In 2011, just weeks into his first term and following sweeping Republican victories in the state Legislature, Walker unveiled what became known as Act 10. The bill eliminated nearly all issues on which public employee unions could collectively bargain and made it much harder for those workers to organize.

The bill sparked massive, weeks-long demonstrations on the statehouse grounds and prompted Democratic senators to leave the state to prevent a quick vote on the measure. Months after the bill passed, opponents began efforts to recall the governor.

Walker, however, survived the recall — the first governor in U.S. history to do so — and emerged as a conservative hero with a national network of potential donors.

Last year, Walker won re-election as governor, and although he initially attempted to distance himself from labor controversies in his second term, he signed legislation making Wisconsin the 25th "right-to-work" state earlier this year.

Now that he's officially in the race for 2016, Walker and his team aren't exactly shying away from those debates.

"We enacted big bold reforms, took power out of the hands of the big government special interests and gave it to the hard-working taxpayers," the governor said in a video announcing his candidacy that includes footage of the 2011 protests.

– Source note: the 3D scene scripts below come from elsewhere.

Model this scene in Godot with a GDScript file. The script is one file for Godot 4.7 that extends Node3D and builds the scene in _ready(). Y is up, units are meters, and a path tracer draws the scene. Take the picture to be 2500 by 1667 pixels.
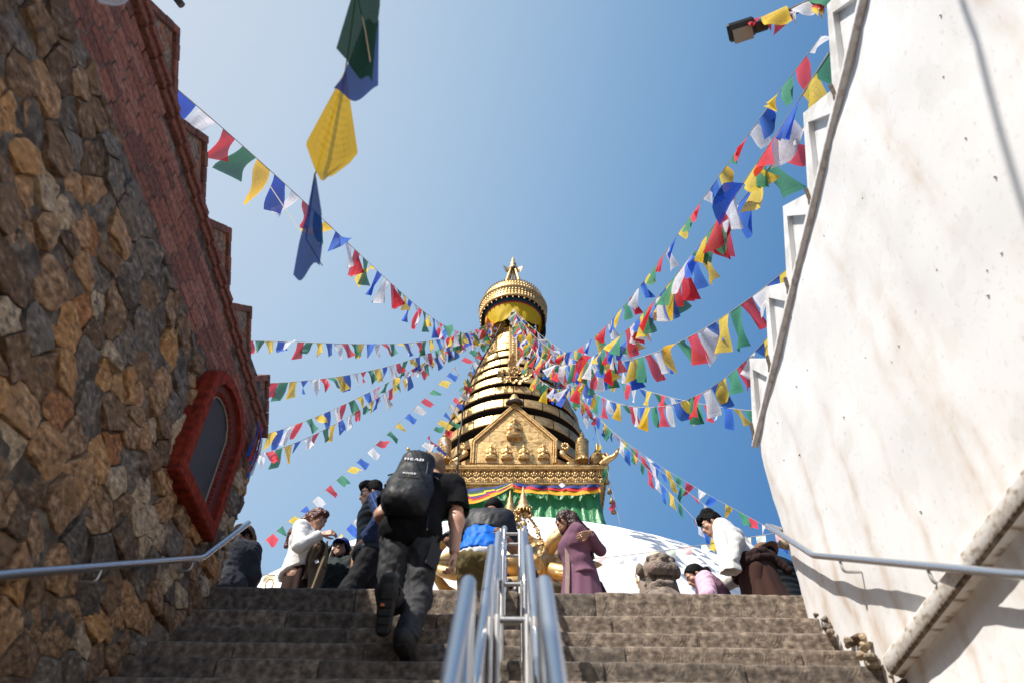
extends Node3D
# Stairway up to a gilded stupa between a rubble wall and a white wall, prayer flags overhead. Metres; the eye of the camera is the origin, the terrace lies at y = 2.88.

const TERRACE := 2.88
const YELLOW := Color(0.78, 0.56, 0.02)
var rng := RandomNumberGenerator.new()
var lumps := FastNoiseLite.new()
var M := {}


class MB:
	var v := PackedVector3Array()
	var n := PackedVector3Array()
	var t := PackedVector2Array()
	var c := PackedColorArray()
	var ix := PackedInt32Array()
	var tint := Color.WHITE

	func put(p: Vector3, nn: Vector3, uv := Vector2.ZERO) -> void:
		v.append(p); n.append(nn); t.append(uv); c.append(tint)

	func tri(a: Vector3, b: Vector3, d: Vector3, out: Vector3) -> void:
		var nn := (d - a).cross(b - a).normalized()
		var k := v.size()
		if nn.dot(out) < 0.0:
			nn = -nn
			put(a, nn); put(d, nn); put(b, nn)
		else:
			put(a, nn); put(b, nn); put(d, nn)
		ix.append_array([k, k + 1, k + 2])

	func quad(a: Vector3, b: Vector3, d: Vector3, e: Vector3, out: Vector3) -> void:
		var nn := (d - a).cross(b - a).normalized()
		var k := v.size()
		var flip := nn.dot(out) < 0.0
		if flip:
			nn = -nn
		put(a, nn, Vector2(0, 0)); put(b, nn, Vector2(1, 0)); put(d, nn, Vector2(1, 1)); put(e, nn, Vector2(0, 1))
		if flip:
			ix.append_array([k, k + 2, k + 1, k, k + 3, k + 2])
		else:
			ix.append_array([k, k + 1, k + 2, k, k + 2, k + 3])

	# a smooth sheet of rows of points; outs holds for each point a spot on its inner side (or one spot for all, or nothing)
	func grid(rows: int, cols: int, p: PackedVector3Array, inside := PackedVector3Array(), wrap := false, uvs := PackedVector2Array()) -> void:
		var k := v.size()
		var nn := PackedVector3Array()
		nn.resize(rows * cols)
		var tris := PackedInt32Array()
		var last := cols if wrap else cols - 1
		for r in rows - 1:
			for q in last:
				var a := r * cols + q
				var b := r * cols + (q + 1) % cols
				var d := a + cols
				var e := b + cols
				tris.append_array([a, b, d, b, e, d])
		for i in range(0, tris.size(), 3):
			var w := (p[tris[i + 2]] - p[tris[i]]).cross(p[tris[i + 1]] - p[tris[i]])
			nn[tris[i]] += w; nn[tris[i + 1]] += w; nn[tris[i + 2]] += w
		var s := 1.0
		if inside.size():
			var sum := 0.0
			for i in p.size():
				sum += nn[i].dot(p[i] - inside[i if inside.size() > 1 else 0])
			if sum < 0.0:
				s = -1.0
		for i in p.size():
			var m := nn[i] * s
			put(p[i], m.normalized() if m.length_squared() > 1e-20 else Vector3.UP, uvs[i] if uvs.size() else Vector2(float(i % cols) / maxi(1, cols - 1), float(i / cols) / maxi(1, rows - 1)))
		for i in range(0, tris.size(), 3):
			if s > 0.0:
				ix.append_array([k + tris[i], k + tris[i + 1], k + tris[i + 2]])
			else:
				ix.append_array([k + tris[i], k + tris[i + 2], k + tris[i + 1]])

	func box(at: Vector3, size: Vector3, b := 0.0, basis := Basis()) -> void:
		var h := size * 0.5
		b = minf(b, minf(h.x, minf(h.y, h.z)) * 0.9)
		for ax in 3:
			var u := (ax + 1) % 3
			var w := (ax + 2) % 3
			for s in [-1.0, 1.0]:
				var q: Array[Vector3] = []
				for m in [[-1, -1], [1, -1], [1, 1], [-1, 1]]:
					var x := Vector3()
					x[ax] = s * h[ax]; x[u] = m[0] * (h[u] - b); x[w] = m[1] * (h[w] - b)
					q.append(at + basis * x)
				var o := Vector3(); o[ax] = s
				quad(q[0], q[1], q[2], q[3], basis * o)
		if b <= 0.0:
			return
		for ax in 3:
			var u := (ax + 1) % 3
			var w := (ax + 2) % 3
			for m in [[-1, -1], [1, -1], [1, 1], [-1, 1]]:
				var q: Array[Vector3] = []
				for e in [[-1.0, 0], [1.0, 0], [1.0, 1], [-1.0, 1]]:
					var x := Vector3()
					x[ax] = e[0] * (h[ax] - b)
					x[u] = m[0] * (h[u] - (b if e[1] == 1 else 0.0)); x[w] = m[1] * (h[w] - (b if e[1] == 0 else 0.0))
					q.append(at + basis * x)
				var o := Vector3(); o[u] = m[0]; o[w] = m[1]
				quad(q[0], q[1], q[2], q[3], basis * o)
		for sx in [-1.0, 1.0]:
			for sy in [-1.0, 1.0]:
				for sz in [-1.0, 1.0]:
					var s := Vector3(sx, sy, sz)
					tri(at + basis * (s * (h - Vector3(0, b, b))), at + basis * (s * (h - Vector3(b, 0, b))), at + basis * (s * (h - Vector3(b, b, 0))), basis * s)

	func tube(p: Array, radius: Variant, sides := 10, caps := true) -> void:
		var pts := PackedVector3Array()
		var mid := PackedVector3Array()
		var up := Vector3.UP
		var m := p.size()
		for i in m:
			var a: Vector3 = p[maxi(i - 1, 0)]
			var b: Vector3 = p[mini(i + 1, m - 1)]
			var d := (b - a).normalized()
			if i == 0:
				up = Vector3.RIGHT if absf(d.y) > 0.9 else Vector3.UP
			var x := d.cross(up).normalized()
			up = x.cross(d).normalized()
			var r: float = radius if radius is float else radius[i]
			for k in sides:
				var g := TAU * k / sides
				pts.append(p[i] + (x * cos(g) + up * sin(g)) * r)
				mid.append(p[i])
		grid(m, sides, pts, mid, true)
		if caps:
			for e in [0, m - 1]:
				var o: Vector3 = p[e] - p[1 if e == 0 else m - 2]
				for k in range(1, sides - 1):
					tri(pts[e * sides], pts[e * sides + k], pts[e * sides + k + 1], o)

	func lathe(prof: Array, sides := 24, at := Vector3.ZERO, basis := Basis(), a0 := 0.0, a1 := TAU) -> void:
		var full := absf(a1 - a0 - TAU) < 1e-4
		var cols := sides if full else sides + 1
		var pts := PackedVector3Array()
		var mid := PackedVector3Array()
		var my := 0.0
		for q in prof:
			my += q[1] / prof.size()
		for q in prof:
			for k in cols:
				var g := a0 + (a1 - a0) * k / sides
				pts.append(at + basis * Vector3(q[0] * sin(g), q[1], q[0] * cos(g)))
				mid.append(at + basis * Vector3(0, lerpf(q[1], my, 0.3), 0))
		grid(prof.size(), cols, pts, mid, full)

	func ball(at: Vector3, r: Vector3, sides := 10, basis := Basis()) -> void:
		var pts := PackedVector3Array()
		var rows := maxi(4, sides / 2 + 1)
		for i in rows:
			var e := PI * i / (rows - 1)
			for k in sides:
				var g := TAU * k / sides
				pts.append(at + basis * (r * Vector3(sin(e) * sin(g), cos(e), sin(e) * cos(g))))
		grid(rows, sides, pts, PackedVector3Array([at]), true)

	# a flat outline (points x, y of the plane of basis) with thickness along its z from z0 to z1
	func prism(poly: PackedVector2Array, z0: float, z1: float, at := Vector3.ZERO, basis := Basis()) -> void:
		var tr := Geometry2D.triangulate_polygon(poly)
		for i in range(0, tr.size(), 3):
			for z in [z0, z1]:
				var o := basis * Vector3(0, 0, z - (z0 + z1) * 0.5)
				tri(at + basis * Vector3(poly[tr[i]].x, poly[tr[i]].y, z), at + basis * Vector3(poly[tr[i + 1]].x, poly[tr[i + 1]].y, z), at + basis * Vector3(poly[tr[i + 2]].x, poly[tr[i + 2]].y, z), o)
		var cw := Geometry2D.is_polygon_clockwise(poly)
		for i in poly.size():
			var a := poly[i]
			var b := poly[(i + 1) % poly.size()]
			var o2 := Vector2(b.y - a.y, a.x - b.x) * (-1.0 if cw else 1.0)
			quad(at + basis * Vector3(a.x, a.y, z0), at + basis * Vector3(b.x, b.y, z0), at + basis * Vector3(b.x, b.y, z1), at + basis * Vector3(a.x, a.y, z1), basis * Vector3(o2.x, o2.y, 0))

	func add(m: Mesh, x: Transform3D) -> void:
		var a := m.surface_get_arrays(0)
		var k := v.size()
		var pv: PackedVector3Array = a[Mesh.ARRAY_VERTEX]
		var pn: PackedVector3Array = a[Mesh.ARRAY_NORMAL]
		var mirror := x.basis.determinant() < 0.0
		var nb := x.basis.inverse().transposed()
		for i in pv.size():
			put(x * pv[i], (nb * pn[i]).normalized())
		var pi: PackedInt32Array = a[Mesh.ARRAY_INDEX]
		for i in range(0, pi.size(), 3):
			if mirror:
				ix.append_array([k + pi[i], k + pi[i + 2], k + pi[i + 1]])
			else:
				ix.append_array([k + pi[i], k + pi[i + 1], k + pi[i + 2]])

	func mesh() -> ArrayMesh:
		var a := []
		a.resize(Mesh.ARRAY_MAX)
		a[Mesh.ARRAY_VERTEX] = v; a[Mesh.ARRAY_NORMAL] = n; a[Mesh.ARRAY_TEX_UV] = t; a[Mesh.ARRAY_COLOR] = c; a[Mesh.ARRAY_INDEX] = ix
		var m := ArrayMesh.new()
		m.add_surface_from_arrays(Mesh.PRIMITIVE_TRIANGLES, a)
		return m


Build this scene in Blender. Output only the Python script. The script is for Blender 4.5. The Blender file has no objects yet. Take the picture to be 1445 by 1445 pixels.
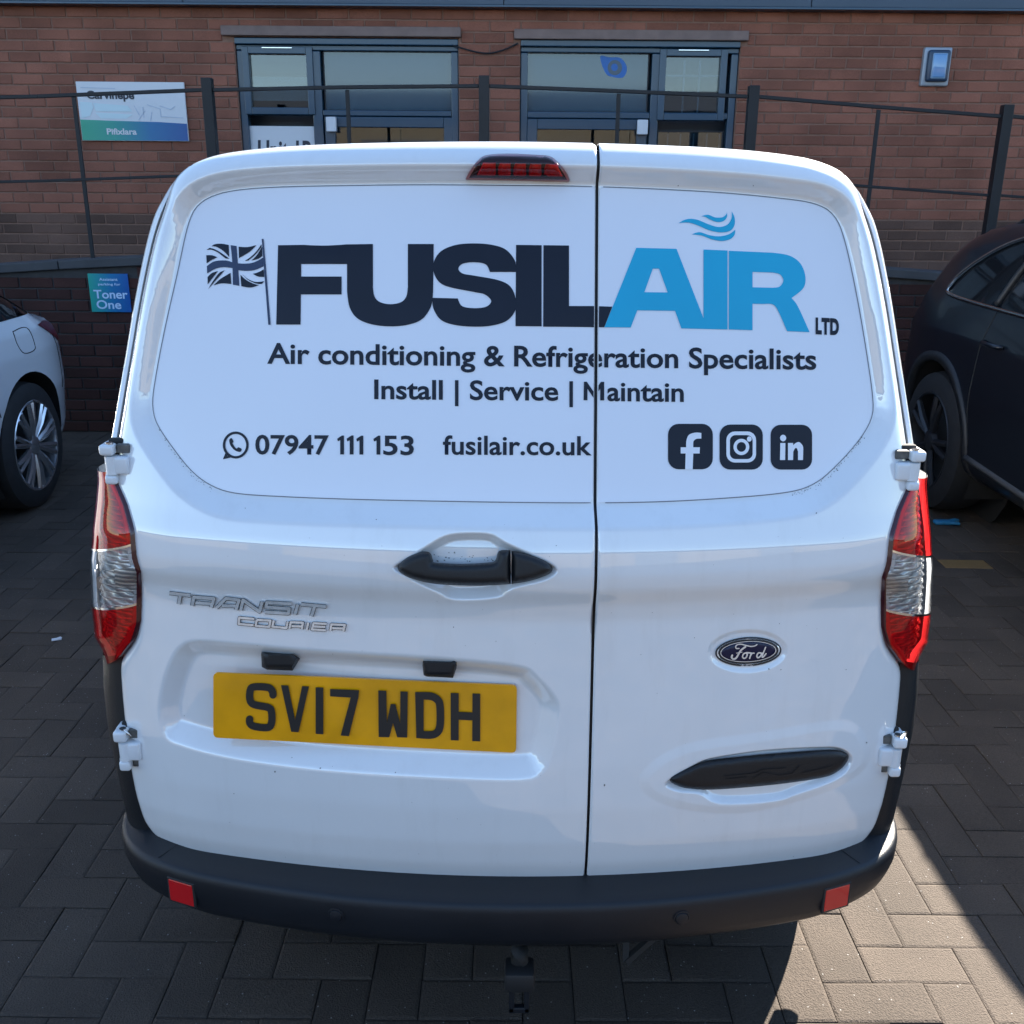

Walker's top campaign aide, Rick Wiley, told the Associated Press that the battle with public employee unions was the "first introduction to Walker" for many and remains "one of our biggest assets."

Labor leaders, meanwhile, also hoped to remind their supporters of the debate from four years ago.

"Scott Walker has governed with little regard for the people of Wisconsin and total affection for pleasing those who write his campaign checks," said Wisconsin AFL-CIO President Phil Neuenfeldt.